DOGE must exist in the future, because safety standards in the world of Murderbot have gone completely to shit. The factory where killer SecUnit robots are made is a dingy factory staffed by bored indentured servants. The IT system is buggy and glitches out for seconds at a time. Thresholds for product quality are met with an “eh, good enough.” Defective android body parts are passed along the line to avoid having to start over. Each SecUnit face the facility makes is different in order to make rogue bots easier to track down, but that’s just it — robots go rogue often enough for this to be a concern.

The whole thing seems less like a disaster waiting to happen and more like one that’s happened already. Such is life in a world where the generation of cash in ever-increasing amounts divorces itself from the need to provide useful, workable products made with even a modicum of thought or care. It’s not too hard to draw the link between the SecUnits and and a different form of so-called “artificial intelligence”: the AI models currently plagiarizing all of human creative endeavor to help students cheat on papers with subliterate garbage, advocated by tech lunatics like Sam Altman and Elon Musk so that they can eliminate the means for anybody but them to make a fulfilling living. When robots are deployed, it’s no one’s goal to help humanity thrive.
Anyway, back in the present — the present of the show, I mean, not the dystopian hellscape ushered in by fascist techbros in the here and now — Murderbot’s having a rough go of it. Completely trounced by a superior model armored entirely in cool Knight Rider black, Murderbot has a control module attached to it by its opponent. Once the module finishes downloading its data and rewriting the SecUnit’s programming, a process that takes about ten minutes, Murderbot will be utterly under the control of the evil robot, who plans to turn it against its own humans.
But not if Dr. Mensah can help it!

Overwhelmed by a feeling of obligation to another sentient being no matter how hard the rest of her team tries to convince her he’s just a machine, Mensah braves the overrun compound and takes the evil bot down with a mining drill to the chest. She tries to help Murderbot out of there, but finds it…less than cooperative. Between the damage incurred in the battle and the whammy being placed on it by the new module, its circuits are so fried that all it can do is repeat itself and/or hallucinate that they’re characters on its favorite TV show, Sanctuary Moon. At least it gets some fun new hair out of the deal.

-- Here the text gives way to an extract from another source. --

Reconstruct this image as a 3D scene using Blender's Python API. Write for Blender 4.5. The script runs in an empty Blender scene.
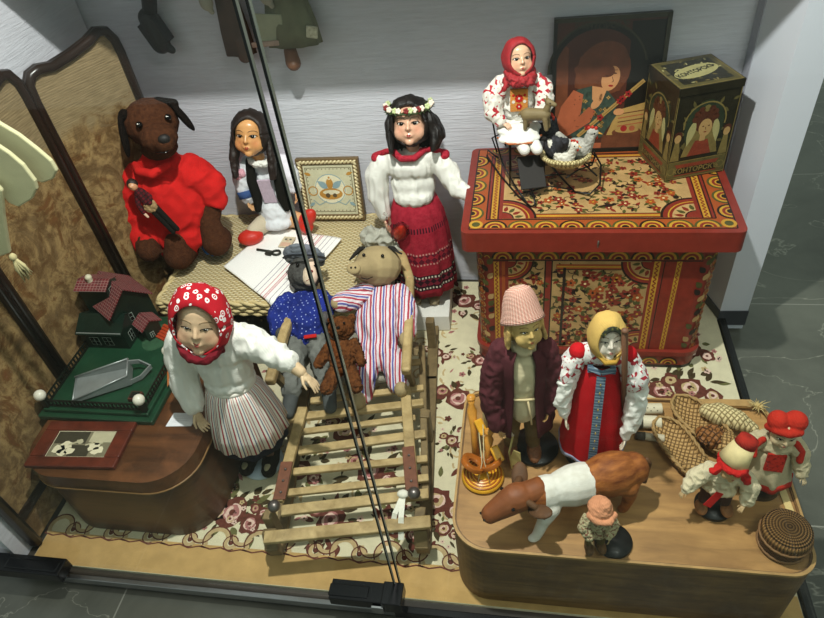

But the evil robot is harder to kill than it seems, and starts coming for them again. Meanwhile, Mensah’s teammate Ratthi, perhaps trying to impress the two other members of his throuple, heads into danger to rescue their boss, even though he doesn’t know which end of the gun to point at the enemy. Fortunately for everyone, Ratthi’s partners Arada and Pin-Lee take matters into their own hands and squash the bot with their landing craft, saving the day.
But only for a minute or two. With the bad robot slain, Murderbot is able to once again think clearly and disables the module. But the reprogramming has already been loaded into its system, and the team refuses to listen when it warns them they have to run or it will kill them all. So it does the only thing a Murderbot with a heart of gold can do: It grabs Mensah’s gun and shoots itself in the chest.

The moment works because Murderbot actually feels like a character, not a narrator who tells jokes. They’re not without flaw in this area, but for the most part, Alexander Skarsgård’s wry, self-deprecating voiceovers sound like the thought process of a specific, singular person who’s kind of sealed in within its own mind; it’s never “so yeah, that just happened” snark. Watching Murderbot and Mensah stagger their way through the compound to safety, you’re entertained by the robot’s goofy hallucinations, but you also have to wonder how much Mensah is learning about just how off-program this SecUnit now is, which should pay dividends in the future. Surely its dramatic self-sacrifice served much the same purpose.
Meanwhile, the throuple’s dialogue — all of them are almost unbearably anxious not to the one who’s causing problems for the throuple, which of course causes problems for the throuple — rings true even on another planet. And it’s always fun to watch an evil robot get stabbed by a giant drill, then squashed by a spaceship’s landing gear. Once again, Murderbot delivers on its modest promise: fun sci-fi shenanigans, 20 minutes at a time.